How to Compare CD Rates
Certificates of deposit (CDs) are versatile and safe methods of investing your hard-earned money. Usually available at banks but also available online and through credit unions and other financial institutions, CDs can help you achieve your financial goals. Before investing in a CD, you need to compare CD rates.
Instructions
-
-
1
Understand what a CD entails. A CD is an instrument into which you put money that the bank holds for a fixed period and pays a fixed interest rate. For example, you may open a 5-year CD that pays 4-percent annual interest. The bank pays you a higher rate of interest on a CD than on a savings account because it knows how long it gets to keep (and use) your money.

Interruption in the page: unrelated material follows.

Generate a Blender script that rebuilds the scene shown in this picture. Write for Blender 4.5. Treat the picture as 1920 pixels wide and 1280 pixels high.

There's a penalty for early withdrawal of money in a CD, usually a few months' earned interest. At the end of the CD's time period, depositors may withdraw their money or roll it over into a new CD.
-
2
Compare and contrast various CD products. The longer the CD term, the higher the interest rate may be. Similarly, the more money you put into a CD, the higher rate of interest you should earn. Some CDs have minimum deposit requirements. Some CDs are "liquid" CDs. This means that you have a few windows of time during which you can withdraw some money from the CD without penalty. Some CDs don't have fixed time periods, but the longer you keep your money in the CD, the higher the interest rate climbs. Some CDs combine with tax-advantageous IRAs in a hybrid IRA CD product. See your financial advisor to help you decide what CD is best for you or check an online CD Comparison Tool.
-
-
3
Shop around. CD rates vary wildly among different banks. Often Internet banks or credit unions can pay higher CD rates because their operating costs are lower. Websites like Bankrate monitor CD rates across the country and can help you select the CD that's best for you.